In order to illustrate this point, let me refer to an article published in Foreign Affairs in September-October 2002 by the liberal international relations theorist, John Ikenberry. In the build-up to the invasion of Iraq, Ikenberry viewed with concern the Bush administration’s new doctrine—the growth of an American imperial ambition that threatened to transform the world in a way that the end of the Cold War did not.
"America’s nascent neoimperial grand strategy threatens to rend the fabric of the international community and political partnerships precisely at a time when that community and those partnerships are urgently needed. It is an approach fraught with peril and likely to fail. It is not only politically unsustainable but diplomatically harmful. And if history is any guide, it will trigger antagonism and resistance that will leave America in a more hostile and divided world."
Ikenberry hailed the post World War II order, created by the efforts of the United States based on a realist foreign policy, in which the interests of other states were recognised and, to some extent, accommodated and a free market economic order established creating "the most stable and prosperous international system in world history."
This was now being threatened by a neoimperialist policy which would prove to be unsustainable and, ultimately, damaging to American interests.
In concluding his article Ikenberry insisted that "the United States should reinvigorate its older strategies, those based on the view that America’s security partnerships are not simply instrumental tools but critical components of an American-led world political order that should be preserved."
Like Ikenberry, the more far-sighted liberals were able to point to the disastrous consequences of the Bush imperial policy. But none has been able to answer the fundamental question: why is it still being pursued? Four years on, any claim that it is simply because of the deranged thinking of Bush’s foreign policy planners is untenable. The Bush policy must have deep social roots.
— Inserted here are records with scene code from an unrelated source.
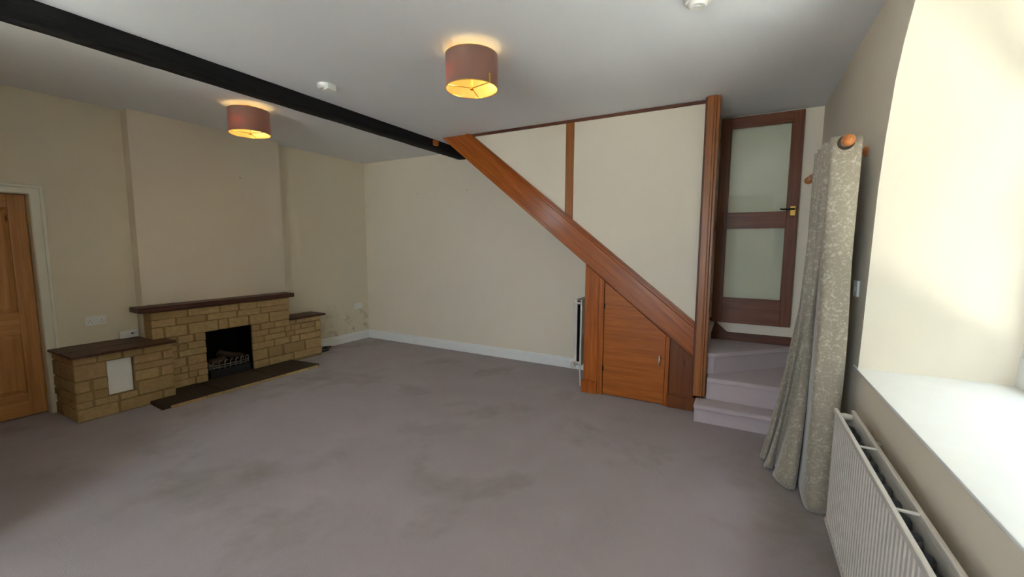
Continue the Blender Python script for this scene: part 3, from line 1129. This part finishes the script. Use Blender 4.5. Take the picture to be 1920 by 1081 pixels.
yl_, yr_ = 0.2415 * kk, -0.422 * kk
pl_, pr_ = 0.156 * kk, -0.337 * kk
zs = [zz(v) for v in (0.703, 0.945, 1.632, 1.770, 2.573, 2.668)]
quick('stile', 'door_wood', d2, gx0, gx1, pl_, yl_, zs[0], zs[5], bev=0.002)
quick('stile', 'door_wood', d2, gx0, gx1, yr_, pr_, zs[0], zs[5], bev=0.002)
for a, b in ((0, 1), (2, 3), (4, 5)):
    quick('rail', 'door_wood_h', d2, gx0 + 0.001, gx1, pr_, pl_, zs[a], zs[b], bev=0.002)
for a, b in ((1, 2), (3, 4)):
    quick('pane', 'glass', d2, 4.592, 4.597, pr_, pl_, zs[a], zs[b])
    bm = B()
    for y0, y1, z0, z1 in ((pl_ - .008, pl_, zs[a], zs[b]), (pr_, pr_ + .008, zs[a], zs[b]), (pr_, pl_, zs[a], zs[a] + .008), (pr_, pl_, zs[b] - .008, zs[b])):
        box(bm, 4.578, 4.592, y0, y1, z0, z1)
    obj('glazing_bead', bm, 'door_wood', d2)
hz = zz(1.782)
hy = -0.380 * kk
pt = quick('handle_plate', 'brass', d2, gx0 - 0.006, gx0 - 0.0002, hy - 0.02, hy + 0.02, hz - 0.045, hz + 0.04, bev=0.002, label='brass handle plate')
bm = B()  # unseen bank of foliage added to block sky light from the arched window
tube(bm, [(gx0 - 0.004, hy - 0.004, hz + .012), (gx0 - 0.042, hy - 0.004, hz + .012)], 0.008, 8)
tube(bm, [(gx0 - 0.042, hy - 0.012, hz + .012), (gx0 - 0.044, hy + 0.03, hz + .011), (gx0 - 0.046, hy + 0.08, hz + .009), (gx0 - 0.042, hy + 0.10, hz + .014)], [0.008, 0.008, 0.007, 0.005], 8)
obj('lever', bm, 'bronze', pt, smooth=True)
quick('latch', 'brass', d2, 4.582, 4.602, yr_ - 0.009, yr_ - 0.0002, hz - 0.005, hz + 0.016)
for z in (0.95, 1.65, 2.45):
    bm = B()
    lathe(bm, [(0.005, -0.04), (0.006, -0.038), (0.006, 0.038), (0.005, 0.04)], (gx0 + 0.03, yl_ + 0.006, z), n=8)
    box(bm, gx0 + 0.03, XB - 0.001, yl_ + 0.002, yl_ + 0.009, z - 0.035, z + 0.035)
    obj('hinge', bm, 'brass', d2)

# ------------------------------------------------------------------ radiators
ra = root('radiator', (1.66, -0.47, 0.095), 'long cream ribbed panel radiator below the window', 'radiator')
X0, X1 = 0.86, 2.463
Z0, Z1 = 0.10, 0.682
YA, YBk = -0.432, -0.502


def ribbed(name, y, thick, parent, sgn):
    bm = B()
    n = int((X1 - X0 - 0.03) / 0.0333)
    pitch = (X1 - X0 - 0.03) / n
    prof = [(X0, y)]
    for i in range(n):
        xs = X0 + 0.015 + i * pitch
        prof += [(xs, y), (xs + pitch * 0.18, y + sgn * 0.0028), (xs + pitch * 0.62, y + sgn * 0.0028), (xs + pitch * 0.8, y)]
    prof += [(X1, y)]
    prof = [p for i, p in enumerate(prof) if i == 0 or p[0] > prof[i - 1][0] + 1e-6]
    back = [(X1, y - sgn * thick), (X0, y - sgn * thick)]
    zs_ = (Z0 + 0.022, Z1 - 0.022)
    prism(bm, prof + back, 'z', zs_[0], zs_[1])
    box(bm, X0, X1, y + sgn * 0.0055, y - sgn * thick, Z0, Z0 + 0.024, bev=0.003)
    box(bm, X0, X1, y + sgn * 0.0055, y - sgn * thick, Z1 - 0.024, Z1, bev=0.004, seg=2)
    return obj(name, bm, 'rad', parent)


ribbed('front_panel', YA, 0.010, ra, 1)
ribbed('back_panel', YBk, 0.010, ra, -1)
# convector fins between the panels
bm = B()  # unseen bank of foliage added to block sky light from the arched window
pts = []
n = 64
for i in range(n + 1):
    xx = X0 + 0.07 + (X1 - X0 - 0.14) * i / n
    pts.append((xx, YA - 0.0115 if (i // 2) % 2 else YA - 0.034))
for a, b in zip(pts, pts[1:]):
    q = [bm.verts.new((p[0], p[1], z)) for p, z in ((a, 0.14), (b, 0.14), (b, 0.63), (a, 0.63))]
    bm.faces.new(q)
    q = [bm.verts.new((p[0], YA + YBk - p[1], z)) for p, z in ((a, 0.14), (b, 0.14), (b, 0.63), (a, 0.63))]
    bm.faces.new(q)
obj('fins_and_gap_shade', bm, 'rad_dark', ra, fix=False)
for xx in (2.028, 1.578, 1.128):
    quick('cross_bar', 'rad', ra, xx - 0.006, xx + 0.006, YBk - 0.0, YA - 0.004, Z1 - 0.008, Z1 - 0.002, bev=0.001)
for xx in (X1 - 0.03, X0 + 0.03):
    for z in (Z1 - 0.03, Z0 + 0.03):
        bm = B()
        tube(bm, [(xx, YA - 0.008, z), (xx, (YA + YBk) / 2, z), (xx, YBk + 0.008, z)], [0.015, 0.019, 0.015], 12)
        obj('header_pipe', bm, 'rad', ra, smooth=True)
for xx in (2.25, 1.1):
    quick('wall_bracket', 'rad', ra, xx - 0.02, xx + 0.02, YR + 0.001, YBk - 0.006, 0.2, 0.62)
bm = B()  # unseen bank of foliage added to block sky light from the arched window
tube(bm, [(X1 - 0.03, YBk + 0.03, Z0 + 0.03), (X1 + 0.03, YBk + 0.03, Z0 + 0.03), (X1 + 0.045, YBk + 0.03, Z0 + 0.015), (X1 + 0.045, YBk + 0.03, 0.0)], 0.0085, 8)
lathe(bm, [(0.014, 0), (0.016, 0.01), (0.016, 0.05), (0.012, 0.055)], (X1 + 0.045, YBk + 0.03, Z0 + 0.005), n=12)
obj('valve', bm, 'rad', ra, smooth=True)

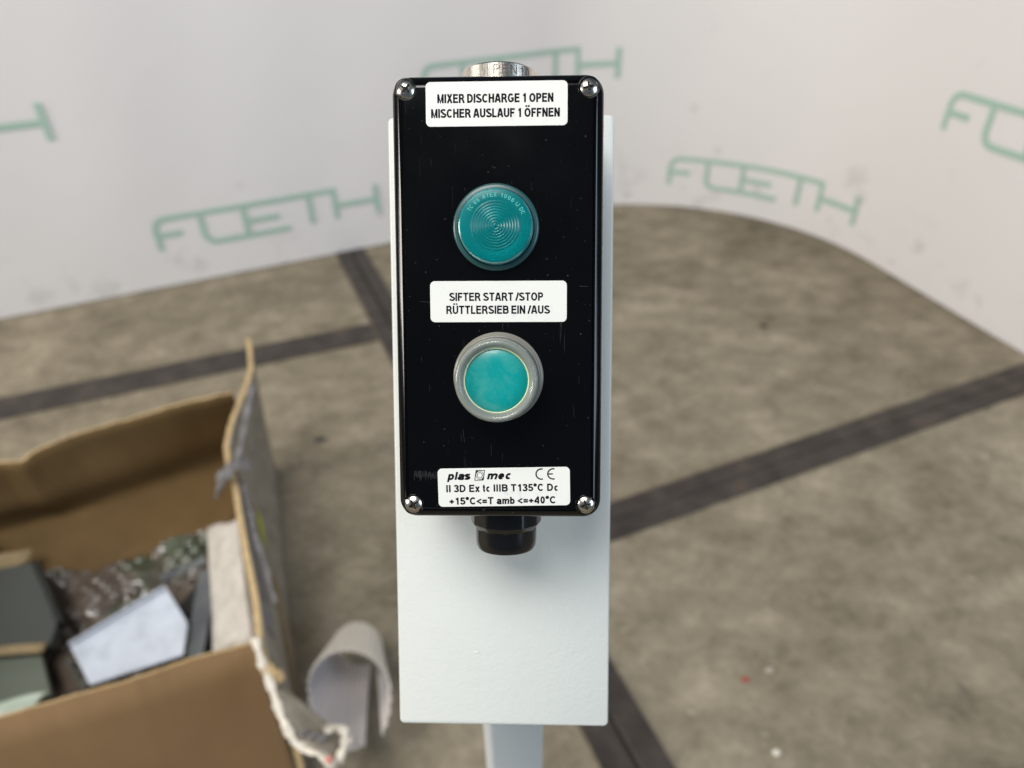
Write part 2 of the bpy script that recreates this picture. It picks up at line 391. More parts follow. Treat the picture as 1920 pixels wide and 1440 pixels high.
# ---------------------------------------------------------------- control station
# frame of the black box face: u right, v up, w towards the viewer, in metres
O_ = Vector((-.00415181, .22907679, 1.22218999)); U_ = Vector((.99907055, -.04296398, -.00348337)); V_ = Vector((.02453503, .50036056, .86546944))
W_ = U_.cross(V_).normalized(); V_ = W_.cross(U_).normalized(); U_ = U_.normalized()
FR = Matrix(((U_.x, V_.x, W_.x, O_.x), (U_.y, V_.y, W_.y, O_.y), (U_.z, V_.z, W_.z, O_.z), (0, 0, 0, 1)))
st = thing('control_station', (-.004, .279, 0), 'black push button box on a tilted white plate with steel post', 'control station')
mm = .001
def fr(u, v, w=0, rz=0.): return FR @ Matrix.Translation((u * mm, v * mm, w * mm)) @ Matrix.Rotation(rz, 4, 'Z')
def rrect(hw, hh, r, n=10):
    P = []
    for cx, cy, a0 in ((hw - r, hh - r, 0), (-hw + r, hh - r, 90), (-hw + r, -hh + r, 180), (hw - r, -hh + r, 270)):
        for k in range(n + 1):
            a = math.radians(a0 + 90 * k / n); P.append((cx + r * math.cos(a), cy + r * math.sin(a)))
    return P
def rloft(name, layers, m, M, smooth_angle=30, parent=st):
    """layers: (half width, half height, corner radius, w) in mm, first and last are capped"""
    V, Fc = [], []; n = None
    for hw, hh, r, w in layers:
        P = rrect(hw, hh, r); n = len(P); V += [(x * mm, y * mm, w * mm) for x, y in P]
    for i in range(len(layers) - 1):
        for k in range(n): a, b = i * n + k, i * n + (k + 1) % n; Fc.append((a, b, b + n, a + n))
    Fc.append(tuple(reversed(range(n)))); Fc.append(tuple((len(layers) - 1) * n + k for k in range(n)))
    return mesh_obj(name, V, Fc, m, parent, M, angle=smooth_angle)
def ins(hw, hh, r, d, w): return (hw - d, hh - d, max(.6, r - d), w)
H_ = (38.25, 81.2, 6.8)
lid = rloft('lid', [ins(*H_, .5, -13.5), ins(*H_, 0, -12.8), ins(*H_, 0, -3.6), ins(*H_, .2, -2.7), ins(*H_, .7, -1.9), ins(*H_, 1.6, -1.1), ins(*H_, 2.5, -.5), ins(*H_, 2.9, -.3),
                    ins(*H_, 3.15, -.65), ins(*H_, 3.5, -.65), ins(*H_, 3.95, -.08), ins(*H_, 4.6, .0)], M_black, FR)
cut_bm = bmesh.new(); SCR = [(-32.9, 76.0, .9), (32.6, 75.9, .15), (-32.6, -75.9, .55), (32.5, -75.8, .3)]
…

The ICFI and the WSWS have not only identified what these are, we have also emphasised their historical significance. The fundamental contradictions of the capitalist mode of production, which arise from the irreconcilable conflict between the forces of production and the social relations under which they have been developed, are once again coming to the surface, in the form of the conflict between the globally integrated world economy and the capitalist nation-state system.
The US ruling elite aims to resolve this conflict through the United States assuming a hegemonic role in the world capitalist system. But it does so under transformed conditions. The very processes of globalisation, which make ever more necessary the establishment of a global hegemon, have, at the same time, undermined the once overwhelming economic dominance that the US once enjoyed and which, in the final analysis, formed the basis of the "golden age" now looked back upon so fondly by Ikenberry and others who oppose the new course.
The central contradiction is this: right at the point where, because of the globalisation of production, US capitalism finds it ever more necessary to assert its hegemony, it no longer has the economic power to do so.
Take GDP as an indicator. In 1951, America’s share of the world economy was 27.8 percent. In 2001, it was 21.4 percent. This is less than the share of so-called developed Asia, excluding Japan, which comes in at 24.6 percent. Such aggregate figures, however, do not give a complete picture. American hegemony after the war was based on its mass industrial capacity. The US was home to about 60 percent of the world’s manufacturing capacity. Today the United States has a trade and balance of payments deficit that requires about $3 billion a day to finance it.